Secondly, since it’s enactment the CPR found conflicting information to whether the facially well-intended policy was living up to its name. CPR reported it was difficult to know if whether the NCLB was having an effect on improving academic performance. According to CPR, “States may report that more students are reaching proficiency on state assessments, but this does not necessarily mean academic performance is improving.” When CPR compared state assessment tests to analyses trends of the National Assessment of Educational Progress (NAEP) and found discrepancies in the results. State assessment testing in all six states show a higher inflation to the amount of students meeting the proficiency goals, while NAEP report only a third of those scores. For example, in Arizona the state assessment for reading show 71% proficiency rate, while the NAEP report 24% for reading. The CPR reports there are a few possible reasons to explain these discrepancies, that state assessments are limited to the range of domains it can test. “Once these are decided on, teachers in high stakes situations may teach to the test, which leads to inflated results—test scores increase but without a corresponding increase in knowledge.” Another reason is that rather than testing for higher order or complex thinking skills, the test reflects a narrower range of learning goals. This is detrimental to low-performing students because there are more incentives for teachers to teach to the test in order to increase the number of students meeting proficiency.”

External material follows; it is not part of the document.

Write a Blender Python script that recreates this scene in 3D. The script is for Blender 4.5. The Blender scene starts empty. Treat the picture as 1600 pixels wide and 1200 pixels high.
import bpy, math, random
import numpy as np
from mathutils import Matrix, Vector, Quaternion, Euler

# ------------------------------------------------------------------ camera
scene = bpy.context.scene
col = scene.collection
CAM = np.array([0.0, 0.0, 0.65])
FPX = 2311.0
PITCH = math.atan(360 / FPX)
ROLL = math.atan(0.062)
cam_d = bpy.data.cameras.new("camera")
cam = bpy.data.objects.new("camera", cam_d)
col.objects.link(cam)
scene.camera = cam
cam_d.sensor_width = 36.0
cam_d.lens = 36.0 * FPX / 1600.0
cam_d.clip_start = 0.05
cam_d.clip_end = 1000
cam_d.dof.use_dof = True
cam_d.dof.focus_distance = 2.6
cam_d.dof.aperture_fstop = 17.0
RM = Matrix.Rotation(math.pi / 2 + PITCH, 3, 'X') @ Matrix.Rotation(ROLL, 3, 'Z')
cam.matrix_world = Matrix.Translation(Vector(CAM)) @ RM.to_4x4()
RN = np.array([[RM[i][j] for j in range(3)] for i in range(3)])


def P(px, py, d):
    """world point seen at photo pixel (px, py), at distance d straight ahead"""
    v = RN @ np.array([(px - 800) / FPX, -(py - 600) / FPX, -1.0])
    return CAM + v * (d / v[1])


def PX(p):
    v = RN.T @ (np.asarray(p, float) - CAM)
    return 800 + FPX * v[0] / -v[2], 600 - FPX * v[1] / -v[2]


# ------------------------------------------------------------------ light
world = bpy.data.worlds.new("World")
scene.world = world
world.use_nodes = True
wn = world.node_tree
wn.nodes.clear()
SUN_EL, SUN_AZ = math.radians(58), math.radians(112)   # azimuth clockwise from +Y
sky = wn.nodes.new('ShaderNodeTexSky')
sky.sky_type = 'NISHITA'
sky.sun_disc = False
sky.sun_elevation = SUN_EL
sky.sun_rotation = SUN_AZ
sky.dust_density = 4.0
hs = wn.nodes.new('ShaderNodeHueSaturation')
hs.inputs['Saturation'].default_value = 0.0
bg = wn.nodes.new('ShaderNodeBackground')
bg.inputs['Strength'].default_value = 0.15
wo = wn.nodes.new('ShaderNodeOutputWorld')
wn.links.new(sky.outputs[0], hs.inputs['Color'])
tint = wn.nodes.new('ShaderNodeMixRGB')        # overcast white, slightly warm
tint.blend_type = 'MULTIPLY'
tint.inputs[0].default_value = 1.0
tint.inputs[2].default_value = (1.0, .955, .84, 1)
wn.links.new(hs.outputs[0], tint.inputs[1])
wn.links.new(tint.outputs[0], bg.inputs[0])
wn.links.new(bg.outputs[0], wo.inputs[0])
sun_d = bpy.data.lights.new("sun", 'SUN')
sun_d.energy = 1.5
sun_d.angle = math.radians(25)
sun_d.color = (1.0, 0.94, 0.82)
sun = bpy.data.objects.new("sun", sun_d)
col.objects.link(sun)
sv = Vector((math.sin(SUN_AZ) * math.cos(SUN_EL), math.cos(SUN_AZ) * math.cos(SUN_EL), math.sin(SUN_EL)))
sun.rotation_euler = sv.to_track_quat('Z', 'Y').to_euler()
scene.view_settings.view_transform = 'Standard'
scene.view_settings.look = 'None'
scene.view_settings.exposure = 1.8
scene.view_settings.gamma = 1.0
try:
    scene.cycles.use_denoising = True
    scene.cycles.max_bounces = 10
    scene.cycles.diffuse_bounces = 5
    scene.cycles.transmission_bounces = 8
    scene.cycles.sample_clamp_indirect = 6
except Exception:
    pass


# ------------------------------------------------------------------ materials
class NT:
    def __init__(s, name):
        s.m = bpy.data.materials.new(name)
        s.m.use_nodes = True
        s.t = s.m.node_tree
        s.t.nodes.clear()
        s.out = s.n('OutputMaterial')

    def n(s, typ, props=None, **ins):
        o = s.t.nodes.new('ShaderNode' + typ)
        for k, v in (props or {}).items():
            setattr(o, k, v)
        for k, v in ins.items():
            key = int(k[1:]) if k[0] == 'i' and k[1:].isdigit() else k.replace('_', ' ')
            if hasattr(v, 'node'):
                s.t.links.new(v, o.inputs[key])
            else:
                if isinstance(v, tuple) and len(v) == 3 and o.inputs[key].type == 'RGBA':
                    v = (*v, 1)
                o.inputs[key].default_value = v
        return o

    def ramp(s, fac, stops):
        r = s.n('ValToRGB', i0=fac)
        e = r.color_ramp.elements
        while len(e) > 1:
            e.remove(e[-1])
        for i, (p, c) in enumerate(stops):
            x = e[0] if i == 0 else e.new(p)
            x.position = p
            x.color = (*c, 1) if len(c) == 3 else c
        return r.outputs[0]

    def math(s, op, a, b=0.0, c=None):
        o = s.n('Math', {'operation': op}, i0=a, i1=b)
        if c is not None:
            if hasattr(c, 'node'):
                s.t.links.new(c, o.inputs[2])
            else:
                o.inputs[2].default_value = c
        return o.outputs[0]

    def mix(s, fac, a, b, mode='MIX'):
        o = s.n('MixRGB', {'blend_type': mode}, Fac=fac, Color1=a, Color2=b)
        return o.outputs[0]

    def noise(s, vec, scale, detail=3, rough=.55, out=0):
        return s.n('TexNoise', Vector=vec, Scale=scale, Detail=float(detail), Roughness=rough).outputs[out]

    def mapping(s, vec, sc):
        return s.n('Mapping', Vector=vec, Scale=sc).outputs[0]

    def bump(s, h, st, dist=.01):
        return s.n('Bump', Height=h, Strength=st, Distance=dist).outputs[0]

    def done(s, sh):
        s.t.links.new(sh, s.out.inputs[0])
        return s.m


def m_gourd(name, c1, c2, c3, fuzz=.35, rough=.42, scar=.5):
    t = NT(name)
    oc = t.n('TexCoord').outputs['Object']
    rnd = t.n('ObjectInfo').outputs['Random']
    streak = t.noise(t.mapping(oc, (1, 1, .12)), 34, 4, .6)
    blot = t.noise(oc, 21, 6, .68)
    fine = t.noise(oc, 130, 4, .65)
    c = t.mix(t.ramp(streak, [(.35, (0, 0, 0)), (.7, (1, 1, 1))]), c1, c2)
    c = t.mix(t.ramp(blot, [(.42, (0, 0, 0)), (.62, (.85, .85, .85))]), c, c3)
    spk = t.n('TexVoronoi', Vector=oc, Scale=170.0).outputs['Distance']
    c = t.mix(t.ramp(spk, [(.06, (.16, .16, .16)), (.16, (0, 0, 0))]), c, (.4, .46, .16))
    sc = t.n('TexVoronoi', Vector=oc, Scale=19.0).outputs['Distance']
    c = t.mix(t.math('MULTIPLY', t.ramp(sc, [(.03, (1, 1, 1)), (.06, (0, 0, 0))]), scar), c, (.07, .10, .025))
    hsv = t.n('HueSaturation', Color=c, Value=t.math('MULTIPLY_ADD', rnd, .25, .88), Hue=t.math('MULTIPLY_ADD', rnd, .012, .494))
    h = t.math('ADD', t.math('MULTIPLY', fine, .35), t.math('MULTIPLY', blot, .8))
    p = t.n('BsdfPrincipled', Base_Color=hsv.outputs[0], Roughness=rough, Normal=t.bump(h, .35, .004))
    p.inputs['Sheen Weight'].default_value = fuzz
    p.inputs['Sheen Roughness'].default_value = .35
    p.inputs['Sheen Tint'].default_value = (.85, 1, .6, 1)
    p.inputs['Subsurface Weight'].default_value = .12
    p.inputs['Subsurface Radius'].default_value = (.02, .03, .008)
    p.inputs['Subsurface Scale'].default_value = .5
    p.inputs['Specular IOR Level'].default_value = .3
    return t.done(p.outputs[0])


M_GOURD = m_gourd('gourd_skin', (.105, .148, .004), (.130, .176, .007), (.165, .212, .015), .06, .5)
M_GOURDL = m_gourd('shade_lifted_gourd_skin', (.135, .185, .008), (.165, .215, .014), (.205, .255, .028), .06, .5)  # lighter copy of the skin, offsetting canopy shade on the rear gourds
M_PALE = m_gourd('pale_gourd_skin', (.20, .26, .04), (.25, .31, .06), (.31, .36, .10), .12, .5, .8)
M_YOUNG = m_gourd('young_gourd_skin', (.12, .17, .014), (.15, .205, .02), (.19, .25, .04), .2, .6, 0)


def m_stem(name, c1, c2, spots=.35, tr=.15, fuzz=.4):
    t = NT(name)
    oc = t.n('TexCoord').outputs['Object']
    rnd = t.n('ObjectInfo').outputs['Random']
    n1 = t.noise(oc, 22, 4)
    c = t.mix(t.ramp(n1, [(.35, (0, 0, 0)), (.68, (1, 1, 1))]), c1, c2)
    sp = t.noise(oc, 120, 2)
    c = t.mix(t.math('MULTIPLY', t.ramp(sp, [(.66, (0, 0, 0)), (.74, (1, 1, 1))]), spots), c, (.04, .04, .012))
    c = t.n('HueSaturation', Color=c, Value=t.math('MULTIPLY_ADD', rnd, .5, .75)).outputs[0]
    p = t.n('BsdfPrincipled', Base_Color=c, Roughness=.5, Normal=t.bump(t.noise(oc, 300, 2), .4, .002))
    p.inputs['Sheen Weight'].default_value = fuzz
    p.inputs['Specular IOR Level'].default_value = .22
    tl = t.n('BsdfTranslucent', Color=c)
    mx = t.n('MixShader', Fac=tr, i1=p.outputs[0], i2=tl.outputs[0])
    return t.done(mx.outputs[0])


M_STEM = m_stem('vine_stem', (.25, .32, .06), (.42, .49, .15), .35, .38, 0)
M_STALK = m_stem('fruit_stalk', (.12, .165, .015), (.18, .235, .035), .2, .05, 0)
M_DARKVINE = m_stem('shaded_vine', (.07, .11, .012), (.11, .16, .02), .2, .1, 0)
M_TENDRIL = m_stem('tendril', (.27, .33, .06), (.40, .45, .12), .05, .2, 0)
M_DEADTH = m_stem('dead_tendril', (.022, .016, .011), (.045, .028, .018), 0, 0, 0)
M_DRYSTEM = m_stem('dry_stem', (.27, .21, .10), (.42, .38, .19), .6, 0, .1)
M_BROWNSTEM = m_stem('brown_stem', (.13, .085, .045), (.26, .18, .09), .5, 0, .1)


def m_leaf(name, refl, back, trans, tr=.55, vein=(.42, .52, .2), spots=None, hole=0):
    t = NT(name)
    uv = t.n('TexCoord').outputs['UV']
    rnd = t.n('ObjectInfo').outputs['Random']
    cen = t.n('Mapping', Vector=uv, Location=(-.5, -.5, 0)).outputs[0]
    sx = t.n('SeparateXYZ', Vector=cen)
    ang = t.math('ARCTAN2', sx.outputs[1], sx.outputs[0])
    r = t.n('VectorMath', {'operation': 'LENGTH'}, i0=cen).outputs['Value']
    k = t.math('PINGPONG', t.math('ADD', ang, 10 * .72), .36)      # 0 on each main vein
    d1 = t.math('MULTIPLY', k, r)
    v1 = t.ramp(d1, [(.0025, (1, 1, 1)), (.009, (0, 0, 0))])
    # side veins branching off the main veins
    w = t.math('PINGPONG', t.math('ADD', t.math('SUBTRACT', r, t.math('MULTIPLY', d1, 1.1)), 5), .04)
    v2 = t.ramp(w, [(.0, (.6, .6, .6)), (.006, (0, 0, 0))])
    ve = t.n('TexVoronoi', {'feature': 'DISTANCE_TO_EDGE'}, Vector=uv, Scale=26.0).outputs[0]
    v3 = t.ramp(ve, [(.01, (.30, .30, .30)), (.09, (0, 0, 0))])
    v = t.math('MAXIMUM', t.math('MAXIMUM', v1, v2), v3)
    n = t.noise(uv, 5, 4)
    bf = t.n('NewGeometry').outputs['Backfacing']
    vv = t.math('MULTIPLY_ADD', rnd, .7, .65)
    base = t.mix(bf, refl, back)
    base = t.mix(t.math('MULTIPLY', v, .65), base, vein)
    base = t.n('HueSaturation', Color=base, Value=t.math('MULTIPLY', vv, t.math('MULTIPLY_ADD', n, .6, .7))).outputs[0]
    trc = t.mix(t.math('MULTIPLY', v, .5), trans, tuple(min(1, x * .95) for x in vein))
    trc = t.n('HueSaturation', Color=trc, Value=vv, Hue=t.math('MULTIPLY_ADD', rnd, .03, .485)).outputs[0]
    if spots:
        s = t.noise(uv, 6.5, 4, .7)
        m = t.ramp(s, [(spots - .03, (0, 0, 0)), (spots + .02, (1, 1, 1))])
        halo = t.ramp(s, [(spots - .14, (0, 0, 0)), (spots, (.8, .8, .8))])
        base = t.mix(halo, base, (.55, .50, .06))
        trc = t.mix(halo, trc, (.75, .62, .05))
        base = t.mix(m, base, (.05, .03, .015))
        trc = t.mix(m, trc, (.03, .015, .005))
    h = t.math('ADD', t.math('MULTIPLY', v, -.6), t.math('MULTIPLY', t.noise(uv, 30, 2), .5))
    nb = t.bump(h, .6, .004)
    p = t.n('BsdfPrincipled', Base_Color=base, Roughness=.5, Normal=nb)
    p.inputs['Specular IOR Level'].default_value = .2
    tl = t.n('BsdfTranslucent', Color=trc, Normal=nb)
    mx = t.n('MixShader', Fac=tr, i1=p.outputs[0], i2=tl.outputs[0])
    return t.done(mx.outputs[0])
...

The stakes are higher for “improvement schools” compared to schools that meet the AYP standards. Improvement schools receive far less funding from property tax dollars, thus they are far more under-funded to “meeting AYP standards” schools. In addition, sanctions under NCLB force improvement schools to allocate funding to professional consultation and other academic services, which continues to deprive them from meeting assessment goals because student populations in theses schools are far greater in number to “meeting AYP standards” schools. According to the report, “For the 2004-2005 school year, the percentage of students attending improvement was 23.1% out of the total state’s school enrollment.” Students who attend these schools are adversely affected; the CRP found that many of these schools have an increasingly higher percentage of minority students attending.

In the Law Review article, by Robert L. Carter, Public School Segregation: A Contemporary Analysis. Carter writes, “public schools today are still regarded as “black schools” and others as “white schools”, and black schools have the lowest test scores.” Carter’s argument is parallel to the CRP’s policy brief, which shows:

In all 6 states, Black and Hispanic students compromise a higher proportion of enrollment for schools identified as needing improvement than schools that made AYP. In California and Illinois, for instance, improvement schools serve a school body that is more than 75% to 85% black or Hispanic, while schools that made AYP serve a student body less then 40% minority students in California and 20% in Illinois.

Schools listed as “improvement schools” are serving low-income minority populations. While these schools are struggling to meet the standards levels, they also are hit with more sanctions than opposed to schools that meet the AYP requirements. Therefore, the decision in Brown I, and the decree of Brown II have had an insignificant effect redressing the segregation that still exists in public schools today. Carter suggests that the Supreme Court’s recent decision to remove the judicial supervision in public schools would only allow the system to painfully regress.

The length of judicial supervision should not be relevant…federal courts should not run our nation’s educational system, BUT they should have a serious obligation to stand guard for as long as it takes to ensure that the constitutional right of black children to equal education is fulfilled.

After 54 years of Brown v. Board, public schools are still inherently segregated and minority students are still disadvantaged to the education afforded to white students. NCLB attempts to remedy inefficacies and instill accountability for academic achievement for all students attending federally funded schools, but the policy’s means to achieving it’s ends are egregiously flawed. The sanctions imposed to “improvement schools” are far more disadvantaging to students of color. While this policy is facially attempting to bring equality, the only means to address achieving proficiency standards are to allocate more funding to their scarce resources.

2 comments:

Anonymous said...

“Proficient” has several meanings. States generally use it to mean meeting grade level expectations. This quote is from a NAEP document about NAEP Proficient: It is important to understand clearly that the [NAEP]Proficient achievement level does not refer to “at grade” performance. Nor is performance at
the Proficient level synonymous with “proficiency” in the subject. That is, students who may
be considered proficient in a subject, given the common usage of the term, might not satisfy
the requirements for performance at the NAEP achievement level.3

Cdaming said...

Indeed, your point and explanation are well spoken. It is undeniable that both assessments have a unique way in interpreting student proficiency or performance levels in academic curricula. The CRP expressed the AYP yearly assessment scores were conflicting to interpret due to its variance of policy implementation state-to-state, further, the NAEP's standards of proficiency isn't a solution to getting us out of the woods either.

Thank you for you words and thoughts.